Law of large numbers for a sequence of random variables
Assuming uniform integrability of $X^m$, we have that $\mathrm E[X^m]\to \mathrm E[X]$, $m\to\infty$. Therefore, it is enough to show that $$ \left| (\overline{X^m})_m - \mathrm E[X^m]\right|\to 0, m\to \infty,\tag{1} $$ almost surely, where $(\overline{X^m})_m = \frac1m \sum_{i=1}^m X_i^m$.
One possibility is to go through concentration inequalities. For example, if the variables are bounded, as in your question, then by the Hoeffding inequality, for any $\varepsilon>0$, $$ \mathrm P\left(\left| (\overline{X^m})_m - \mathrm E[X^m]\right|>\varepsilon\right)\le e^{-C \varepsilon^2 m} $$ with some $C>0$. Using the Borel-Cantelli lemma, we easily get $(1)$.
Another possibility is, as I commented, to deduce the uniform convergence $$ \sup_m \left| (\overline{X^m})_n - \mathrm E[X^m]\right|\to 0, n\to \infty,\tag{2} $$ from the uniform law of large numbers. However, it seems unlikely that the almost sure convergence can be shown this way; I will only outline the convergence in probability.

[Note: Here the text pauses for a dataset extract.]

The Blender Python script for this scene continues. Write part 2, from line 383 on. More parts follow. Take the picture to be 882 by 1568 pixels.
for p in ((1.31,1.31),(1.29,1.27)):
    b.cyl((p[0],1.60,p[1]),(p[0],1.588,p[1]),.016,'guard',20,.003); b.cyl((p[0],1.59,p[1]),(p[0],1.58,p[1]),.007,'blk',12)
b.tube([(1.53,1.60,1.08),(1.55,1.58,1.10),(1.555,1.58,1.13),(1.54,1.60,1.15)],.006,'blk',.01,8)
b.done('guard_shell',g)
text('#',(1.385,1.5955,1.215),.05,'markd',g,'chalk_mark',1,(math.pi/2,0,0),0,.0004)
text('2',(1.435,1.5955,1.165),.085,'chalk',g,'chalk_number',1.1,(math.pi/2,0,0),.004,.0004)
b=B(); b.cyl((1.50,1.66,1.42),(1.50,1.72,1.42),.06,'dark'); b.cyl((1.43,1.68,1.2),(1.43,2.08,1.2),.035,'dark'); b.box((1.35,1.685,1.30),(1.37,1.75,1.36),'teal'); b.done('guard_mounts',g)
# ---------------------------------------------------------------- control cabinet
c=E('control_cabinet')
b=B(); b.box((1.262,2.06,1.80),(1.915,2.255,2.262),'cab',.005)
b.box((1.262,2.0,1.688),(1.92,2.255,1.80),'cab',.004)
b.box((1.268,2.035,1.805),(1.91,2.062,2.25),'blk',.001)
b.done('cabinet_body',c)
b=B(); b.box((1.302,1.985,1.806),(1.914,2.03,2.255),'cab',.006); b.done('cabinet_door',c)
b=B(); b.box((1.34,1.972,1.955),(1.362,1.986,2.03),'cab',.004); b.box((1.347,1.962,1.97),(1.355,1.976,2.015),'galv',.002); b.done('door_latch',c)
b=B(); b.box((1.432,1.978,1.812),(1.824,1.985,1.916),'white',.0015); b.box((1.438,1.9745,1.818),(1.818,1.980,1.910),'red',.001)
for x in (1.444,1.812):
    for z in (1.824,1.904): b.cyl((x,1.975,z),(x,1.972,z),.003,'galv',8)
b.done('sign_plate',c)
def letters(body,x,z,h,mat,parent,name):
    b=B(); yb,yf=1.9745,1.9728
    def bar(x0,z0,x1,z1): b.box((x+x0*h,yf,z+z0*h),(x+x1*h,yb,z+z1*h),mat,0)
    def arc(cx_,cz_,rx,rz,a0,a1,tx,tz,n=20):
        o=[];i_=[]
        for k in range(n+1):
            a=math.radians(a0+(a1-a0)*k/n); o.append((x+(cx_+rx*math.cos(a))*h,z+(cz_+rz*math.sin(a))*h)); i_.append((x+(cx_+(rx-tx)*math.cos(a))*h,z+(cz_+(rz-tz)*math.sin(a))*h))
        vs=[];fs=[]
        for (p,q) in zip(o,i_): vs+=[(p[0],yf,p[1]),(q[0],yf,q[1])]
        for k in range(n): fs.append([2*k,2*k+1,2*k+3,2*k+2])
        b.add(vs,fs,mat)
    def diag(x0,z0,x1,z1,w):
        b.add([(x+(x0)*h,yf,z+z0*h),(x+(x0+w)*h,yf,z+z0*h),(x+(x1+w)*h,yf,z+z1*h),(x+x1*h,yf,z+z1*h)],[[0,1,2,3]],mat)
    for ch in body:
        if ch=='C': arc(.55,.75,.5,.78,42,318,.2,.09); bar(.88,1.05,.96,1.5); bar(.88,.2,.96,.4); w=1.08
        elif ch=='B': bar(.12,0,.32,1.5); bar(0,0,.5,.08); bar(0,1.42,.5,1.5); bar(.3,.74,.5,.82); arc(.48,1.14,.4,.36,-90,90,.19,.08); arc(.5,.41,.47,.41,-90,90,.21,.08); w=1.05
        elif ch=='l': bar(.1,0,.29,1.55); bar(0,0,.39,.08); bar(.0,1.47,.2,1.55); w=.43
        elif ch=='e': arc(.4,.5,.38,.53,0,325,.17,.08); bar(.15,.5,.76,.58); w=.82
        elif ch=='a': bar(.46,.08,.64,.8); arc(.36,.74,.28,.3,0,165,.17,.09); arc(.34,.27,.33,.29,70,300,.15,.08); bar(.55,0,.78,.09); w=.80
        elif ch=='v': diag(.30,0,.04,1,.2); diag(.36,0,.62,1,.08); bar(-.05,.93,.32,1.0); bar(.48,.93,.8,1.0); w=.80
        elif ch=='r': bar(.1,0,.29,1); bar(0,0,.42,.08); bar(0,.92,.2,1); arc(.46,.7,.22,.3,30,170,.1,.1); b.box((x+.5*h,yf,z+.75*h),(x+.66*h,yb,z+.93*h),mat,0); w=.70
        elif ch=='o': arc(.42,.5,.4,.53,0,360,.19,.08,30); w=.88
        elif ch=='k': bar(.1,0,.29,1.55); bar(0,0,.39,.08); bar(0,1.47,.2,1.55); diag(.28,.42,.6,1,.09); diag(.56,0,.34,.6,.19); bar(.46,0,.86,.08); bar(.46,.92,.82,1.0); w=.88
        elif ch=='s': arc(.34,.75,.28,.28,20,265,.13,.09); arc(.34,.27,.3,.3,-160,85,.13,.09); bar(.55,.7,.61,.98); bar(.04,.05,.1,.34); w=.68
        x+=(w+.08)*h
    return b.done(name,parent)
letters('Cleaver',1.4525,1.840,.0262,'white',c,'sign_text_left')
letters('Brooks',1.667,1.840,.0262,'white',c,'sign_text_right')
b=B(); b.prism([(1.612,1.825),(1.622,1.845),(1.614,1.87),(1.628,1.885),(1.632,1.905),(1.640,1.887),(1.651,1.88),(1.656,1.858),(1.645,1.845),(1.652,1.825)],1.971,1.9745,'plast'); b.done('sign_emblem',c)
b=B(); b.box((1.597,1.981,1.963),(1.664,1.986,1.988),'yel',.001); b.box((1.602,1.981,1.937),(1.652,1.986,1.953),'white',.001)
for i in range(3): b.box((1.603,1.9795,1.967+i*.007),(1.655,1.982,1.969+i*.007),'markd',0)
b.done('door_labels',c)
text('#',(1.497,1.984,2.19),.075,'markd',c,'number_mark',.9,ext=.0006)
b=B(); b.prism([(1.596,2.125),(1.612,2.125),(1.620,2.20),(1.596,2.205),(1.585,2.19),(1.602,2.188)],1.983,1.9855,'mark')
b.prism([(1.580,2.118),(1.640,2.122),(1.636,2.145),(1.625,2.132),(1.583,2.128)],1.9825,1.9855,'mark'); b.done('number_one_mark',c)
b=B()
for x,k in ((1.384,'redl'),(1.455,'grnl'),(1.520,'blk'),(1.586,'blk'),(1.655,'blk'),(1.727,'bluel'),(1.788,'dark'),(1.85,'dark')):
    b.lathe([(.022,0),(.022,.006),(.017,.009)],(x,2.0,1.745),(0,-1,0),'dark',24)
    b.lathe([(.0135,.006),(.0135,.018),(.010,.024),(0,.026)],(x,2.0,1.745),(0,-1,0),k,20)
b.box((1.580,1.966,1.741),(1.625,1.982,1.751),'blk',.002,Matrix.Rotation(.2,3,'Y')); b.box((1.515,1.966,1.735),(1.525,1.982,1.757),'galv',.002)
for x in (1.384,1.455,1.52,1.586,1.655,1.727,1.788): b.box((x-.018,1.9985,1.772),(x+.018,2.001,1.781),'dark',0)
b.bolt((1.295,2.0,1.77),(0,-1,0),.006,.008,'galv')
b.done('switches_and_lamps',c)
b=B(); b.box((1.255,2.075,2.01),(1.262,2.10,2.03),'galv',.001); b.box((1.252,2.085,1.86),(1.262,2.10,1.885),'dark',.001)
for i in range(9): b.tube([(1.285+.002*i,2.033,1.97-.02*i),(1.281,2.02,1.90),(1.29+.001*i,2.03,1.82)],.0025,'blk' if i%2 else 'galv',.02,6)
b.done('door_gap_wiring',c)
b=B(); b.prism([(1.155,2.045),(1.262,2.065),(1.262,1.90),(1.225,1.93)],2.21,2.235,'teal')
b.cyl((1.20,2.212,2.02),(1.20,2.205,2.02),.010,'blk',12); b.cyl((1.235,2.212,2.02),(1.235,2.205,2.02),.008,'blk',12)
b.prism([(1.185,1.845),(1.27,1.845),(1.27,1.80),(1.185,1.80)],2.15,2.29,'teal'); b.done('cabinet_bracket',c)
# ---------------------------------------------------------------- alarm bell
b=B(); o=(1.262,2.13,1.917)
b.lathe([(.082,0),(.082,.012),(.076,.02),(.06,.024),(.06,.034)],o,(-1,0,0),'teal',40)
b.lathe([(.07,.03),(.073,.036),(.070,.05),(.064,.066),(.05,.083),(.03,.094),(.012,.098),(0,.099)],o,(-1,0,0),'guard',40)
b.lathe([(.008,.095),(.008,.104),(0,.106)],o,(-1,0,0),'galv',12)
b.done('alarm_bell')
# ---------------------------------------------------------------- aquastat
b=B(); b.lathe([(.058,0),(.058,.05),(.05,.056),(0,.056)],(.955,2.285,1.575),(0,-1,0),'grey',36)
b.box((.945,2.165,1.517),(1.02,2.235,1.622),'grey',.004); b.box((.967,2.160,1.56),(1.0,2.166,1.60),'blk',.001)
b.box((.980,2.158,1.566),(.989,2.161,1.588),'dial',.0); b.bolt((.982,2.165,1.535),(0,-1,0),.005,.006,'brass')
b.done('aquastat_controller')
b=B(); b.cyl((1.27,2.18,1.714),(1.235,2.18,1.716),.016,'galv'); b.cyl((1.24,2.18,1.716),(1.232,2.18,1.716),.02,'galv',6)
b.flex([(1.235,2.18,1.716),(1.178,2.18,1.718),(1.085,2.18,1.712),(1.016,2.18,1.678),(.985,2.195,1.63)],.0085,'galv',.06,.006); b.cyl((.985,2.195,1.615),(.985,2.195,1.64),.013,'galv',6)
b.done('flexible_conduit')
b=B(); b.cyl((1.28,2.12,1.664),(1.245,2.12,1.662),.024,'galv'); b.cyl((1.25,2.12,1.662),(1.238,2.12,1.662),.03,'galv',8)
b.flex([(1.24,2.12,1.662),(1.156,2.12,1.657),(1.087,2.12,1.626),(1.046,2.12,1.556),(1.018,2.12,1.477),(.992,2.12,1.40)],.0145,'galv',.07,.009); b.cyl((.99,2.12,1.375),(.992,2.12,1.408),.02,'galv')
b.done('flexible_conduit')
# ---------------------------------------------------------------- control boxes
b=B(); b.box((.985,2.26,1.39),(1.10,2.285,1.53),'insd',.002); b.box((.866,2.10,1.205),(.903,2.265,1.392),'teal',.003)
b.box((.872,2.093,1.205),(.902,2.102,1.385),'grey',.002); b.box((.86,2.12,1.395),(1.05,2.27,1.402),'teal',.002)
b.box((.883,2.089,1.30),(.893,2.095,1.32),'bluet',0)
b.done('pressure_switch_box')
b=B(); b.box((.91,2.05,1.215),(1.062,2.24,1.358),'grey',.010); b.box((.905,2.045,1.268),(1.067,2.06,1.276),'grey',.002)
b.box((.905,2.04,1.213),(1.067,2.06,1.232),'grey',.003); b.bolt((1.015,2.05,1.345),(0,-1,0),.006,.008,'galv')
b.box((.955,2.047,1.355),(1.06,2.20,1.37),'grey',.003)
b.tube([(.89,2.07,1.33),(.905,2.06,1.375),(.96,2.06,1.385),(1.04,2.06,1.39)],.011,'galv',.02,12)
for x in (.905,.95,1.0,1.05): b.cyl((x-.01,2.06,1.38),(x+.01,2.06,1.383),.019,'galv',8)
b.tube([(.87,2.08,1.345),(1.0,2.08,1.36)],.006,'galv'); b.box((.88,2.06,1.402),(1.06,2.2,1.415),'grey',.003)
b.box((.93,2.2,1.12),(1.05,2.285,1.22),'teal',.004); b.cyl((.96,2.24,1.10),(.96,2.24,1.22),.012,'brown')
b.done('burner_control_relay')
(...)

Let $F^m$ be the cdf of $X^m$ and $Q^m(t) = \sup\{x\in \mathbb R: F^m(x)<t\}, t\in(0,1)$, be its quasi-inverse (quantile function). Then, as it is well known, $X^m \overset{d}{=} Q^m(U)$, where $U$ is a uniform $[0,1]$ variable. Therefore, $$ (\overline{X^m})_n \overset{d}{=} \frac1n \sum_{k=1}^n Q^m(U_k), $$ where $U_1,U_2,\dots$ are iid uniform $[0,1]$ variables. Also it follows from the weak convergence of $X^m\to X^0$ that $Q^m\to Q^0$ pointwise in the continuity points of $Q^0$, hence, almost everywhere on $(0,1)$.
Now let $\Theta = \{m^{-1}, m\ge 1\}\cup \{0\}$ and set $f(t,m^{-1}) = Q^m(t)$, $m\ge 1$, $f(t,0) = Q^0(t)$. Then, as is explained above, $f(t,\theta)$ is continuous in $\theta$ for almost all $t$ (modulo the distribution of $U$). Therefore, assuming existence of integrable majorant of $f(U,m^{-1})=Q^m(U)$ (which is easily seen to be equivalent to uniform integrability of $X^m$), we get that $$ \sup_{\theta\in \Theta}\left| \frac1n \sum_{k=1}^n f(U_k,\theta) - \mathrm{E}[f(U,\theta)]\right| \to 0, n\to \infty, $$ almost surely, whence we get the convergence $(2)$ in probability (remember that we replaced $(\overline{X^m})_n$ by its distributional copy).
The convergence in probability might sound bad, but there are at least two advantages:
Only uniform integrability is required.
The approach works for any $(n_m,m\ge 1)$ such that $n_m\to\infty$, $m\to\infty$, i.e. we have $$ \left| (\overline{X^m})_{n_m} - \mathrm E[X^m]\right|\to 0, m\to \infty, $$ in probability. The first approach fails (to establish the almost sure convergence) for "small" $n_m$.